入畑ダム建設までのあらまし
夏油川は、昭和32年の梅雨前線の際、時間雨量61mmを記録し、多大の被害を受けた。その後昭和41年、47年に河岸決壊、氾濫と、相次ぎ被害を受け、地元では「あばれ川」の異名をとっている。河川改修は、被災時の災害復旧工事及び昭和48年より局部改良工事として護岸、築堤工事が一部なされているが、急流河川の為、大雨の際には、たびたび被害を受けてきた。さらに、沿川の北上市、和賀町の市街化が著しく進み、洪水被害は増加の傾向にあり、地元住民は抜本的な治水計画を強く望んでいる。このため、最近の降雨資料を加えて、治水安全度を見直した結果、基準地点(岩崎橋)において基本高水のピーク雨量が、現行550m3/sに対して820m3/sとなった。

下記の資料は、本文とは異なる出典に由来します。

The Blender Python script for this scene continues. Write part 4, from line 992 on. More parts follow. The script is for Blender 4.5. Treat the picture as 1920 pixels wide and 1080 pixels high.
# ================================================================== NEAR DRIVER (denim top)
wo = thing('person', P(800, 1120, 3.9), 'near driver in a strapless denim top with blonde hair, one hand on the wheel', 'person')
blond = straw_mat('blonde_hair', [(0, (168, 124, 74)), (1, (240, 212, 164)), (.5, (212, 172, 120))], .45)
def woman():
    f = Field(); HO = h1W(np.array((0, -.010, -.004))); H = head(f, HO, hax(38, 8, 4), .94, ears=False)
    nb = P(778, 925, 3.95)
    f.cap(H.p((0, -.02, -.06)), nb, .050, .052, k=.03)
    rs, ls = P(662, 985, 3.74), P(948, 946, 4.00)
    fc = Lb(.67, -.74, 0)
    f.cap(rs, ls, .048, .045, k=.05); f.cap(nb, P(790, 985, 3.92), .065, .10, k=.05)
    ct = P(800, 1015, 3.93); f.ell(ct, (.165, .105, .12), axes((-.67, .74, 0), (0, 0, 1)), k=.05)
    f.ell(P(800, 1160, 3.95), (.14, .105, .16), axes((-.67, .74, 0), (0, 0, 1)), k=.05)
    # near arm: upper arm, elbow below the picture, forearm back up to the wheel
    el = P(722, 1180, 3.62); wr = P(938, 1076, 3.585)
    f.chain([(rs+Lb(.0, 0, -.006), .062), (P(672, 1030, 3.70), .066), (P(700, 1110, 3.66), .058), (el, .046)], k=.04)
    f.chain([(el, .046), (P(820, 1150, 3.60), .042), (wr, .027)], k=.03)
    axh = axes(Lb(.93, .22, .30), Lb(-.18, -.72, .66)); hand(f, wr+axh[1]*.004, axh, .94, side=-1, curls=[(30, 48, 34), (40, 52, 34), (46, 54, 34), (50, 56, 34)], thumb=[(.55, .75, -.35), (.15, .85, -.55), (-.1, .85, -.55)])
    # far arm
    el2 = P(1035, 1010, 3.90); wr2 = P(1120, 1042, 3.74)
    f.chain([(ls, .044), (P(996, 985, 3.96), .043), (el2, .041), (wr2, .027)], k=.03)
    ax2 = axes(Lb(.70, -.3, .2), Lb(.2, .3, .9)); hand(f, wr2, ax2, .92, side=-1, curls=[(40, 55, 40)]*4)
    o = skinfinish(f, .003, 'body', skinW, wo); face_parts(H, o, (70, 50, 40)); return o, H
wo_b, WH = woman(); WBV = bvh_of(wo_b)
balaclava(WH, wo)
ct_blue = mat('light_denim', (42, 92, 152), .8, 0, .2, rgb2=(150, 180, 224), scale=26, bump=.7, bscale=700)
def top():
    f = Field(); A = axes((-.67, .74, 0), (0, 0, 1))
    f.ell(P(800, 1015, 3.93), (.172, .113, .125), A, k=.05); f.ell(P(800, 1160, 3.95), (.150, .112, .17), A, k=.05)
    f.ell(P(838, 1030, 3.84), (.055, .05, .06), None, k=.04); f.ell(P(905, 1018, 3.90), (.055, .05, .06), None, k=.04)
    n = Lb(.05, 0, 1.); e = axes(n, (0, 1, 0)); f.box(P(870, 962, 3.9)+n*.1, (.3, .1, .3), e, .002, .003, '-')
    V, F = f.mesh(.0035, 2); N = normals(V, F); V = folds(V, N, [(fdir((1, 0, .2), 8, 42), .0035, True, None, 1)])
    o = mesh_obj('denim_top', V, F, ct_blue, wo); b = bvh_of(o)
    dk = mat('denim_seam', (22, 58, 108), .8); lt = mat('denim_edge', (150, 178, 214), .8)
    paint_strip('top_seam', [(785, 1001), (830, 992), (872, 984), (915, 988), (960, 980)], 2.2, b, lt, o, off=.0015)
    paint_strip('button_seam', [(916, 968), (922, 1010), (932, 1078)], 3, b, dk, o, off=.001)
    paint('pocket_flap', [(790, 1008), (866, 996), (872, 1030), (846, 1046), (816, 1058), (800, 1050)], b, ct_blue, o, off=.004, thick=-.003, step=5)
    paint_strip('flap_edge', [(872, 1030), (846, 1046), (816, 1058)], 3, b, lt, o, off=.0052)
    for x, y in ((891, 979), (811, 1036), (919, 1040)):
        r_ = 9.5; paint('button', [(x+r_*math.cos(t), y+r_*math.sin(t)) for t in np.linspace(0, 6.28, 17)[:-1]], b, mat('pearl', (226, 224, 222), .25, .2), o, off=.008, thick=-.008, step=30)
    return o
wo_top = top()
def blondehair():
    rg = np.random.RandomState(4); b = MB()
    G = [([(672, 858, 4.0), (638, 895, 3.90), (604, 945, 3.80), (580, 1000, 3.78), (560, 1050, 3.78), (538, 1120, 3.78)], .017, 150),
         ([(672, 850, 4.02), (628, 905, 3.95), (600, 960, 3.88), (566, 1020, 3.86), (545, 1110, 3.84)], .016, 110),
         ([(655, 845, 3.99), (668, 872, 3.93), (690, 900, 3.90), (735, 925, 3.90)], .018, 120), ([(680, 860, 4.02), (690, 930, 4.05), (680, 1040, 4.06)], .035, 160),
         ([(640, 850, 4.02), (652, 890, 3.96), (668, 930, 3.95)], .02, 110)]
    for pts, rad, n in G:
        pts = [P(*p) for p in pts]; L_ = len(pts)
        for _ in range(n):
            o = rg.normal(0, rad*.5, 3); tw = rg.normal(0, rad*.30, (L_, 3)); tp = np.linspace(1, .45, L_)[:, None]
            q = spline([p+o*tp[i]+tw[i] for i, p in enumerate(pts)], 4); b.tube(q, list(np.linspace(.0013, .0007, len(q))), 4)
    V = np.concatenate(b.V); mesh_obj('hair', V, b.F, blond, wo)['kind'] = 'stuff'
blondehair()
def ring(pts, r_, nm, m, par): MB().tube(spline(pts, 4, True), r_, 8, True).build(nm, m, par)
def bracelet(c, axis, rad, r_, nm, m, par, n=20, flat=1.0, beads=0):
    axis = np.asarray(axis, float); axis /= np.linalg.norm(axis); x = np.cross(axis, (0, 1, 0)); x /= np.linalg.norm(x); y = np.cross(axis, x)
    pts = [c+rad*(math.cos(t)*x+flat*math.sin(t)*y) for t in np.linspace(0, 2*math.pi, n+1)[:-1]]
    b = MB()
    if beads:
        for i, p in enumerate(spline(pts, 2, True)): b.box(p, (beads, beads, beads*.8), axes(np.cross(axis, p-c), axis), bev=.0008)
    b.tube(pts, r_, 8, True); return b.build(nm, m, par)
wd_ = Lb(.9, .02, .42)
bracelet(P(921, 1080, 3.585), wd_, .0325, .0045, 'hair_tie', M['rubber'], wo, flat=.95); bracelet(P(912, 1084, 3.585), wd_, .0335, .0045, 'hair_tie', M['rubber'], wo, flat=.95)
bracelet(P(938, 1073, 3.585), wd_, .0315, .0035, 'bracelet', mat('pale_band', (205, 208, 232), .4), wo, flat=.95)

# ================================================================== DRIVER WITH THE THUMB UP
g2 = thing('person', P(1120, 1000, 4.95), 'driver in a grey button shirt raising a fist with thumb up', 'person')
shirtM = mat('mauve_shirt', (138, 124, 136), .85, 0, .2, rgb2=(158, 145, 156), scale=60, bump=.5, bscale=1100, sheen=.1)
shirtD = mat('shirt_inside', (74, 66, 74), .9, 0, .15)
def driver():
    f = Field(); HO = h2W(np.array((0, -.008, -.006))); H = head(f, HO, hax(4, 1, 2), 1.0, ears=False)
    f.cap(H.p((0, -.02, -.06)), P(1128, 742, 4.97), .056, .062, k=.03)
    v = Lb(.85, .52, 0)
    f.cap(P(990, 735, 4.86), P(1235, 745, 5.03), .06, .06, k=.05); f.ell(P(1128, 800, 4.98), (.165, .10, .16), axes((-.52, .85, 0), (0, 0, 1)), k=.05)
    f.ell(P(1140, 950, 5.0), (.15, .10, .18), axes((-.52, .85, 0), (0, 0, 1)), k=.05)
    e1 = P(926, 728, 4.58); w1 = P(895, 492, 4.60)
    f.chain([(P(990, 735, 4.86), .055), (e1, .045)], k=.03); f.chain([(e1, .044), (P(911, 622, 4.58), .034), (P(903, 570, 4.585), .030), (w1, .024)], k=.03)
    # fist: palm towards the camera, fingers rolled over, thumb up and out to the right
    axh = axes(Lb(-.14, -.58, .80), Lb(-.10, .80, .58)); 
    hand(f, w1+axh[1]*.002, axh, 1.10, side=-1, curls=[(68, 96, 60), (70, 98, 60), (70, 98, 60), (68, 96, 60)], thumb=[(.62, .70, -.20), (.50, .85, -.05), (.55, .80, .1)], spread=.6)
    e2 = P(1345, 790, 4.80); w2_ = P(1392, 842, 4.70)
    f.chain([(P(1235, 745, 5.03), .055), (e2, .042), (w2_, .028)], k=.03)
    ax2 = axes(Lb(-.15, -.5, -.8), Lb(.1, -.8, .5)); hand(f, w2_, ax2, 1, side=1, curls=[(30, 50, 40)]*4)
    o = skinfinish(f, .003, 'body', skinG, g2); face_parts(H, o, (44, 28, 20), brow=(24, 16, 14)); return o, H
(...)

本河川の沿川は耕地として高度に利用され、市街地周辺では住家が密集し、用地の取得は極めて困難であり、河道拡幅による再改修は不可能に近い。このため、ダムによる洪水調節が最も意義があり、かつ経済的な状況にある。
夏油川は、北上市、和賀町の耕地に対する水源として広く利用されているが昭和45年、48年等夏期においてはしばしば深刻な水不足に見舞われているため不特定補給を行い、流水の正常な機能の維持をはかる必要がある。
一方、岩手中部地区の水道用水は、北上川、和賀川、豊沢川等の表流水・地下水及び付近の沢水を利用しているが、より安定な水量及び良好な水質の水源確保・水需容量の増加に対処する為に岩手中部広域水道企業団を創立し、入畑ダムの計画に参加するものである。また、北上南部工業団地、岩手中部(金ケ崎)工業団地が昭和48年から造成されて現在は全創業を開始している。これらの工業団地に対し52,000m3/日の工業用水を供給している。
さらに、岩手県企業局が、最大使用水量3.50m3/sを利用して最大出力2,100kwの発電を行っている。